The answers for our despairing world are not to be found in technology; the essence of technology, as Heidegger wonderfully recognised, is actually nothing technological. It has everything to do with how we think about things. To suppose that there are technological solutions to technological problems is an illusion, a kind of idiocy. The only answer, which is not so much an answer or solution technologically speaking, is about another way of thinking. What is that? It is about thinking sacramentally, thinking theologically. Shortt notes three forms of awareness for the believer: “first, that we are embodied beings with the capacity to grasp meaning and truth; second, that our status is to be viewed as a gift prompting awe, gratitude and a heightened sense of ethical responsibility; third, an acknowledgement of this gift as grounded in a reality that freely bestows itself on us.” Such is grace, the grace to which the Gospel constantly calls us, the grace which constantly seeks to engage us, the grace which embraces us and counters all our self-willed despair and our cynical complacency.

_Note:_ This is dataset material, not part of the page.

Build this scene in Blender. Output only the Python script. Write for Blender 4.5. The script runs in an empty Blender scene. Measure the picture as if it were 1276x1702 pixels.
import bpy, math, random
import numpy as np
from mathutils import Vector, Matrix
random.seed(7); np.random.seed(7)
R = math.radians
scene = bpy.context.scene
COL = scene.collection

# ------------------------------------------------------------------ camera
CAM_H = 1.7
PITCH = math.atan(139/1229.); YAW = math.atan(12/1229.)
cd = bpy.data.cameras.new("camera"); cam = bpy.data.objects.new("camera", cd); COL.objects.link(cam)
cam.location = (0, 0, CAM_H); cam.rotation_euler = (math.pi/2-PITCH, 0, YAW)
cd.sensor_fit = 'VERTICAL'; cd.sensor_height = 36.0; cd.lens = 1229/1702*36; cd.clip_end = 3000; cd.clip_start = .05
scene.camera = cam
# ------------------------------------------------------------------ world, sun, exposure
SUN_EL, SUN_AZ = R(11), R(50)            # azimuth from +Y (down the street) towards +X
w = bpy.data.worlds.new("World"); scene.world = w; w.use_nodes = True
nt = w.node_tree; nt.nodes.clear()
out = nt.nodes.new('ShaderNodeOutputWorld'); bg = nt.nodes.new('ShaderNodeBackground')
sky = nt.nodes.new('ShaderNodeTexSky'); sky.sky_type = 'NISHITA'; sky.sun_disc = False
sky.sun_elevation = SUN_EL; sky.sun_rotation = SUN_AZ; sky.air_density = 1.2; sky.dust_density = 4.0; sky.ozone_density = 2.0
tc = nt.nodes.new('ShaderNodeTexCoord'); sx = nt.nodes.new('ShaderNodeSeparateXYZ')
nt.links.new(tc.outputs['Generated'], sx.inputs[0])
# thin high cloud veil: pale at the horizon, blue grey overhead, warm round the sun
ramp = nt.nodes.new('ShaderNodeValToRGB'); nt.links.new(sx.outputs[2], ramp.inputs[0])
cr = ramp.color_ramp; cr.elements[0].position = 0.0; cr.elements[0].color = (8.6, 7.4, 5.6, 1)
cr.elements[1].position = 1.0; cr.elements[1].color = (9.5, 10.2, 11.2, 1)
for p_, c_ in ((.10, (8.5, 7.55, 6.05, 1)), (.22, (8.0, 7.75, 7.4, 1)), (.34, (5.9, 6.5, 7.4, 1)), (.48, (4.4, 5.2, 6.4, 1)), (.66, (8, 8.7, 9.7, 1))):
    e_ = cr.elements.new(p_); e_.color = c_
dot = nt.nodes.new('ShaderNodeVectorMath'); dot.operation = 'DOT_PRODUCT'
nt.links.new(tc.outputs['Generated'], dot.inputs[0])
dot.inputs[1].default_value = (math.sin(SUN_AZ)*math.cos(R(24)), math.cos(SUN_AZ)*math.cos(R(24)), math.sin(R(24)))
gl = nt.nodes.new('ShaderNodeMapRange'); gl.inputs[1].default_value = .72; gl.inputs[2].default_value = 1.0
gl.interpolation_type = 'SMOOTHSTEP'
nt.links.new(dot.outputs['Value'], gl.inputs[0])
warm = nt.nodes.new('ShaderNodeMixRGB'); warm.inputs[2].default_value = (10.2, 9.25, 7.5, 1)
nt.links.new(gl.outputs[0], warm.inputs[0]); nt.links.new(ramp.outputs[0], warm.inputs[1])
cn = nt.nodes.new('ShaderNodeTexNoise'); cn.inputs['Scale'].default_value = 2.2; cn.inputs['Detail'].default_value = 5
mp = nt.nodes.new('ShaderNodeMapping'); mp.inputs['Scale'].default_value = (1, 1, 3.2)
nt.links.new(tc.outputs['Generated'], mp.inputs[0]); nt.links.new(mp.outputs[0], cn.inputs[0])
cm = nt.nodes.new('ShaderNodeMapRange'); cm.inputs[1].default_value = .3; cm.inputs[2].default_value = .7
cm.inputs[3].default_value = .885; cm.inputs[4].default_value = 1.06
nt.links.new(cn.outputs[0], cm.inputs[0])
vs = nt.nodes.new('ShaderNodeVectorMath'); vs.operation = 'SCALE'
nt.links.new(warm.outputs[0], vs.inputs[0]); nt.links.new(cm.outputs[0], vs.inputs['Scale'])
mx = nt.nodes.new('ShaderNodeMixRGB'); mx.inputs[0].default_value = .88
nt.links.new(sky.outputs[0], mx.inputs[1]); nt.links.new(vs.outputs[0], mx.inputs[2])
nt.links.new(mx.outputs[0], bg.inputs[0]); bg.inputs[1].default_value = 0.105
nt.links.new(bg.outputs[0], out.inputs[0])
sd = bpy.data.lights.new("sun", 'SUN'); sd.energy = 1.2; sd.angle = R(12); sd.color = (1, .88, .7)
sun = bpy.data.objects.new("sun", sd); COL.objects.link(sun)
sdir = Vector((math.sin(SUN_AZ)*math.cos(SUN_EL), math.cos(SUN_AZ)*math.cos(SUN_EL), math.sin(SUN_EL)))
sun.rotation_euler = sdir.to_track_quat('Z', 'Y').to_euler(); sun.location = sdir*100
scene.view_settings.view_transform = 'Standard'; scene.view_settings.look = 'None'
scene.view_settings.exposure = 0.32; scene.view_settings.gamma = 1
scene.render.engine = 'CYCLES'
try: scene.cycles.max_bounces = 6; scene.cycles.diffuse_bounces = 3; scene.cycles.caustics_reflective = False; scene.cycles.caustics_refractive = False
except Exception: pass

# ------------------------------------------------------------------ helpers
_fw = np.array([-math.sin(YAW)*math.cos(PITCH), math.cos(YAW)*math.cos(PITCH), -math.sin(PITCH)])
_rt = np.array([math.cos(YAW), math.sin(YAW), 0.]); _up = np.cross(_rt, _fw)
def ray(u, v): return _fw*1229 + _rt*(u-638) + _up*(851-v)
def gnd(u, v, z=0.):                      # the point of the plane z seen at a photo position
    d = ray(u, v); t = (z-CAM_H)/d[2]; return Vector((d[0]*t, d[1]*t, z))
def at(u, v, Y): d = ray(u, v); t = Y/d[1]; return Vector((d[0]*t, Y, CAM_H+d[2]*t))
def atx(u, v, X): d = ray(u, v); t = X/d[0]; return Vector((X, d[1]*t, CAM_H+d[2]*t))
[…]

It is that active response to the divine will that is paramount. Mary’s ‘yes’ to God means the active yielding of her whole being to the divine will. She wills to be defined by God and as such her will enters into the divine will. They are at one. “Be it unto me according to thy word”, Mary says. She articulates the central vocation of our humanity. It is to be defined by grace, nothing less and nothing more, and in so doing to refuse any other substitutes in place of God’s grace. Ours is a culture of confusion and substitution, a culture of ignorant and not so ignorant idolatry, the idolatry of ourselves. It can only lead to despair and death, to darkness and destruction, because we turn our backs on the word of God incarnate in Christ Jesus, the one who says “Yea, rather blessed are they that hear the word of God and keep it”. Such is light and life. Without that, it can only be said that “the last state of that man is worse than the first”.